▶ [Task data]:
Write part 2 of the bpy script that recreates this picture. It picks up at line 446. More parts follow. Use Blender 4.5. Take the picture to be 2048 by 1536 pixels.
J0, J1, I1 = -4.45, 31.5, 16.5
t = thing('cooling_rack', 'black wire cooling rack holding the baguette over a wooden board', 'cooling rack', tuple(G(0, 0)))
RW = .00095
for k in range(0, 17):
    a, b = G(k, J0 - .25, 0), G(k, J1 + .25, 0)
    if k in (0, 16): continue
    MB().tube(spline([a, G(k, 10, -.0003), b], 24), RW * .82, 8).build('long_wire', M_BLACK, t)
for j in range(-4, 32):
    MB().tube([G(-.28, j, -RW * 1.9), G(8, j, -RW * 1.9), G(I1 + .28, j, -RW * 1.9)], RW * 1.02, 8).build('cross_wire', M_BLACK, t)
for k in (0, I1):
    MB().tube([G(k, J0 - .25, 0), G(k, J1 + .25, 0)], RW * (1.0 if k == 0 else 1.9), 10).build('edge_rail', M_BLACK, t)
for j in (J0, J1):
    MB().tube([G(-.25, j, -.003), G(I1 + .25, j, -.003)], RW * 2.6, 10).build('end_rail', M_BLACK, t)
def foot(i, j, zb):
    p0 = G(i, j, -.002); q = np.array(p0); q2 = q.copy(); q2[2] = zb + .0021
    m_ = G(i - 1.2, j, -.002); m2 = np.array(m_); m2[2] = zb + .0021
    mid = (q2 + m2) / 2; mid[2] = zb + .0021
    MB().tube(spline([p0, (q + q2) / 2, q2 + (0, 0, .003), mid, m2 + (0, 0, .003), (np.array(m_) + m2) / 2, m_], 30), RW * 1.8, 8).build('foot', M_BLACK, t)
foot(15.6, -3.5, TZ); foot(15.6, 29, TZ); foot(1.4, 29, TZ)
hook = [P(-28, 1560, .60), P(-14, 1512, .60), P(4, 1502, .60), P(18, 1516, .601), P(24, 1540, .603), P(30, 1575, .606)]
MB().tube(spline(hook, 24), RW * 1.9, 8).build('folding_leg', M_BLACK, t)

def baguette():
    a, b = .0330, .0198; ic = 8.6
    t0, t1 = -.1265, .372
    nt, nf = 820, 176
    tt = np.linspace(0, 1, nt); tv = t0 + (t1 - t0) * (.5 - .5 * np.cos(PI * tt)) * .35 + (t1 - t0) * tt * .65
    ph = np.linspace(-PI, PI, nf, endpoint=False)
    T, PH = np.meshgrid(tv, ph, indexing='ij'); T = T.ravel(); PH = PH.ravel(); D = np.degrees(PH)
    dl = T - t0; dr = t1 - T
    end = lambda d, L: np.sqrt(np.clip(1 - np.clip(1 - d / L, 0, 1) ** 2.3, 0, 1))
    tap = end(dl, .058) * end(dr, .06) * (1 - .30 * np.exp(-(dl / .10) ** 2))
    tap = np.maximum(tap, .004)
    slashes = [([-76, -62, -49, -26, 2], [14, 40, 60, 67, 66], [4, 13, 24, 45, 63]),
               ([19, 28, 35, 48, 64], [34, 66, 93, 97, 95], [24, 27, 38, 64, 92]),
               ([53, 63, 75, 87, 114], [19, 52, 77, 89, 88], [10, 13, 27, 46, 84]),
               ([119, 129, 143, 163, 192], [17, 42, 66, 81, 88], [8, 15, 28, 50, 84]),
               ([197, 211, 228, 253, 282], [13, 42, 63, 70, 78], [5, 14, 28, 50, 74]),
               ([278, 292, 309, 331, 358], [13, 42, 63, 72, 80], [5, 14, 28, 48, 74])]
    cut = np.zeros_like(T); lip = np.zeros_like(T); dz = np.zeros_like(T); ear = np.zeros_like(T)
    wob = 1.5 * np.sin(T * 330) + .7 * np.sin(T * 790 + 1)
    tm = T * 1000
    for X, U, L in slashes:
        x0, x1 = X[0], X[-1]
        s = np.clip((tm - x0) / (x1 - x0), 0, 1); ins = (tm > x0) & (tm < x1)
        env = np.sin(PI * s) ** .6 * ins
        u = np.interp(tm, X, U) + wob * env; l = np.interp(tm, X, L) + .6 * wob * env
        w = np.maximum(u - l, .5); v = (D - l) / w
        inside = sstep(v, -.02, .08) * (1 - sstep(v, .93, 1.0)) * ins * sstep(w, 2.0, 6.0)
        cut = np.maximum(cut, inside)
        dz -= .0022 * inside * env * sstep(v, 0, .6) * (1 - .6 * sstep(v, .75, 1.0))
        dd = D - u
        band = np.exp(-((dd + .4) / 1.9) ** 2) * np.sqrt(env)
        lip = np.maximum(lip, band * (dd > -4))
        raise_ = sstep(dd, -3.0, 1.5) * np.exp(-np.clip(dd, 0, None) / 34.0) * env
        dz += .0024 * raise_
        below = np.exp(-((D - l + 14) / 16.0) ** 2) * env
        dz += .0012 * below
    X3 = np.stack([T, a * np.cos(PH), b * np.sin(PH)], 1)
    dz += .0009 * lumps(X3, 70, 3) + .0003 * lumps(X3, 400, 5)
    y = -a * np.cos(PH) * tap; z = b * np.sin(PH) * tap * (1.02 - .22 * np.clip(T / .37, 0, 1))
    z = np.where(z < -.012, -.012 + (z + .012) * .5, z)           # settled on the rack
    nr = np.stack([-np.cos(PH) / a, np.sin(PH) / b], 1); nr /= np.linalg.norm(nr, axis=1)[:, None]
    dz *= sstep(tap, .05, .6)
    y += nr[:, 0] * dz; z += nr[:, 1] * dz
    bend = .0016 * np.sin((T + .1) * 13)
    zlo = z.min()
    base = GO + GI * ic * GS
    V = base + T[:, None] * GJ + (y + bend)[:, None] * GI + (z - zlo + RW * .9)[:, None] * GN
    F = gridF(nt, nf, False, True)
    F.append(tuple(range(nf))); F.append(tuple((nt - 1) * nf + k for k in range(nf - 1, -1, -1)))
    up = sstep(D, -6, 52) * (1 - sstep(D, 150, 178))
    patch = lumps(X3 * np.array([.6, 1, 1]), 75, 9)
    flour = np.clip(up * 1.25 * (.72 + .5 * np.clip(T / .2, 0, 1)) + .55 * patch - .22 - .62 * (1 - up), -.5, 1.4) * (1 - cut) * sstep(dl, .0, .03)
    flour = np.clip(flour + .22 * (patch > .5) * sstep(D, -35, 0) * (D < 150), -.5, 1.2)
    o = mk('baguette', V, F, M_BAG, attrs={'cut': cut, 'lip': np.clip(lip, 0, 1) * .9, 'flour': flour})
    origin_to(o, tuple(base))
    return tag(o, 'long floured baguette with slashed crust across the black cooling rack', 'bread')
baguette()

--

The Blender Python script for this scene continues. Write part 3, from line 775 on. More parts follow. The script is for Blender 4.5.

* * *

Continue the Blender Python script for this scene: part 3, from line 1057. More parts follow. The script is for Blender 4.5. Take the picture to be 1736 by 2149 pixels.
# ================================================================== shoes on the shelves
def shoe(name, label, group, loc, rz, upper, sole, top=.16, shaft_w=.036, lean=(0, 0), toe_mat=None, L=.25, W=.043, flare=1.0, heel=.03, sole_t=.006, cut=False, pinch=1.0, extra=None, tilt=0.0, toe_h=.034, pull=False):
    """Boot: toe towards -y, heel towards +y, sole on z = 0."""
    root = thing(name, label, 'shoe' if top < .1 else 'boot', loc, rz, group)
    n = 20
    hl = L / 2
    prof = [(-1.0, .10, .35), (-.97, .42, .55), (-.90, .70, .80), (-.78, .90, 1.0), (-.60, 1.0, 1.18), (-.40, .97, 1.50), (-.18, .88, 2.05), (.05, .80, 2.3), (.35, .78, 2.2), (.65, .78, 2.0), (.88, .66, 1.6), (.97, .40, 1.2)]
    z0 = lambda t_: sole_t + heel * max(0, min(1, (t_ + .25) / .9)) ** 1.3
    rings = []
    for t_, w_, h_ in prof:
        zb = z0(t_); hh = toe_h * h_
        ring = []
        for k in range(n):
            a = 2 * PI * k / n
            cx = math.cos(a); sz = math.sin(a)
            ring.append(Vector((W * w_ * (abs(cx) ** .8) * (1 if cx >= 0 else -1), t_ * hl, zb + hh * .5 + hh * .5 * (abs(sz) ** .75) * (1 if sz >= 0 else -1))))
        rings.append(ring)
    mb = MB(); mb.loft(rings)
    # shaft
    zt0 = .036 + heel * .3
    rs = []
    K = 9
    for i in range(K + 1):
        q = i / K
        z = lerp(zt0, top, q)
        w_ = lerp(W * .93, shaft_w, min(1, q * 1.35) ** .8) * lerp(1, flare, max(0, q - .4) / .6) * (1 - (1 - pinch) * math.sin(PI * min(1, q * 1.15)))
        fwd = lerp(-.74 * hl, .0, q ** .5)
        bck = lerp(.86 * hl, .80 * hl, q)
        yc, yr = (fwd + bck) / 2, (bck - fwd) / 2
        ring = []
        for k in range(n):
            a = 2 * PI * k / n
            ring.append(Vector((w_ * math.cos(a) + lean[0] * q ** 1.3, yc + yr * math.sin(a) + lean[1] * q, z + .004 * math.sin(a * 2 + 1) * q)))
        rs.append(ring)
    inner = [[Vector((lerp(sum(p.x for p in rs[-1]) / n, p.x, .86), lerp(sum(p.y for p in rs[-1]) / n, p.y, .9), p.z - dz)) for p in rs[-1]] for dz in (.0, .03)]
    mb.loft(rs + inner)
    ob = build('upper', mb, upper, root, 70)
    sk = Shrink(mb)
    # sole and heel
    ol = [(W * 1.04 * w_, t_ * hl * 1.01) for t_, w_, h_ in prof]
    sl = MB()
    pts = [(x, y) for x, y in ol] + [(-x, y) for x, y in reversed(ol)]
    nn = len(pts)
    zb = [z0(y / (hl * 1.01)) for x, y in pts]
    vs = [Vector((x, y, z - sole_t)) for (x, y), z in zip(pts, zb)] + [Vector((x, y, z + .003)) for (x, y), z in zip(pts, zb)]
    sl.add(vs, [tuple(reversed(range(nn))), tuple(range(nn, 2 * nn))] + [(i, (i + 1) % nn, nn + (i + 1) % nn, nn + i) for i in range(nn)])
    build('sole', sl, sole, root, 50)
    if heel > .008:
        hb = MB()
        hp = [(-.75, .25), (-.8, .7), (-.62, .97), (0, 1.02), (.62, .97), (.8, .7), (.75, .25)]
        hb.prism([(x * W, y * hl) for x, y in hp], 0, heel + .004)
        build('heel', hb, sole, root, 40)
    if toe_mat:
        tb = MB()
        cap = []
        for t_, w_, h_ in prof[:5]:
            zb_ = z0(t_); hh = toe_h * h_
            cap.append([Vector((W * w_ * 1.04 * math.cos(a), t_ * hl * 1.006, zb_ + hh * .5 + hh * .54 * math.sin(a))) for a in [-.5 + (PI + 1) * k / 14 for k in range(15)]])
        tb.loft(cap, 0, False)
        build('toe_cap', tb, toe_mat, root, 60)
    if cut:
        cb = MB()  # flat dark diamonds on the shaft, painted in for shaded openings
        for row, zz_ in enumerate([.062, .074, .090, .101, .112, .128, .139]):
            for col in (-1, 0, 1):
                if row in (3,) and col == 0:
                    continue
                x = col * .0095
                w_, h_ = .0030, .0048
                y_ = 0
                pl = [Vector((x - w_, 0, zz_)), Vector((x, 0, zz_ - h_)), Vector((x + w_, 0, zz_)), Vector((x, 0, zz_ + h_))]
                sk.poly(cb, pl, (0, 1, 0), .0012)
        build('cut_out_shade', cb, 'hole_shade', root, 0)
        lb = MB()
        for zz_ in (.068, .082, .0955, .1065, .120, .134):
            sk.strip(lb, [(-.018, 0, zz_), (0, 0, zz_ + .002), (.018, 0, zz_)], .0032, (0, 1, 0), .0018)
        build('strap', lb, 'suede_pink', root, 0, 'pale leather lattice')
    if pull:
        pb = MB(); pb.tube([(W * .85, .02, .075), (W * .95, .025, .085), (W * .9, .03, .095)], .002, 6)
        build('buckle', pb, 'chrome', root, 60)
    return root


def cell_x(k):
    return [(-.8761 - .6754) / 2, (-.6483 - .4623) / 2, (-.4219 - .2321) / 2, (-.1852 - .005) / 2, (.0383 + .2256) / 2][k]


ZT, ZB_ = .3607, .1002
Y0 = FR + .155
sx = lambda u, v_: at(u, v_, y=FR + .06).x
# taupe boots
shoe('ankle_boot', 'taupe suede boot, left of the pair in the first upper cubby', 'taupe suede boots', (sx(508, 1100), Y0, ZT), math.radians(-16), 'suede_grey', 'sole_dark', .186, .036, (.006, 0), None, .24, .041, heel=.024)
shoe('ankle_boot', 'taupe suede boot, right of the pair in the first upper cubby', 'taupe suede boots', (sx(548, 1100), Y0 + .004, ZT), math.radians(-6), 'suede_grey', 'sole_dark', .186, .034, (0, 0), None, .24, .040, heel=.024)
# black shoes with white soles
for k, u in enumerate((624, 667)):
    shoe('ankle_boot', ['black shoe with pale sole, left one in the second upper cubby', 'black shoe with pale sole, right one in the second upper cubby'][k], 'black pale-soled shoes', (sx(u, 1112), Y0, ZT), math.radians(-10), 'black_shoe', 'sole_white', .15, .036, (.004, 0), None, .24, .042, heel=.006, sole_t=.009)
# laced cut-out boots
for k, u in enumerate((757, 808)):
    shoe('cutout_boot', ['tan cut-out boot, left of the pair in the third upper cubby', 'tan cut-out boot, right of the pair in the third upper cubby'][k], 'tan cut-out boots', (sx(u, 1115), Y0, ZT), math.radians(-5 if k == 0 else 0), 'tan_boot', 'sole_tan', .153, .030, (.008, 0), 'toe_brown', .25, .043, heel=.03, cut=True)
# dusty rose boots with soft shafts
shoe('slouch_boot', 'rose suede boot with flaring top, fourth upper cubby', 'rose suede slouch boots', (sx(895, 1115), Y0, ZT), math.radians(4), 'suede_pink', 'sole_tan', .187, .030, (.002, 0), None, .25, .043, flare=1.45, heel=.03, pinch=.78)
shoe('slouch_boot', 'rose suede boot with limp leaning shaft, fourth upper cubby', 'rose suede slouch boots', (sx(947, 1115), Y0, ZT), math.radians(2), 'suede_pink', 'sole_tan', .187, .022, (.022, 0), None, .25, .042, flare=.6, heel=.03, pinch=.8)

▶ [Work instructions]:
Scan the records for the string "Python". Copy each line in which it appears.

▶ [Result for this exercise]:
The Blender Python script for this scene continues. Write part 3, from line 775 on. More parts follow. The script is for Blender 4.5.
Continue the Blender Python script for this scene: part 3, from line 1057. More parts follow. The script is for Blender 4.5. Take the picture to be 1736 by 2149 pixels.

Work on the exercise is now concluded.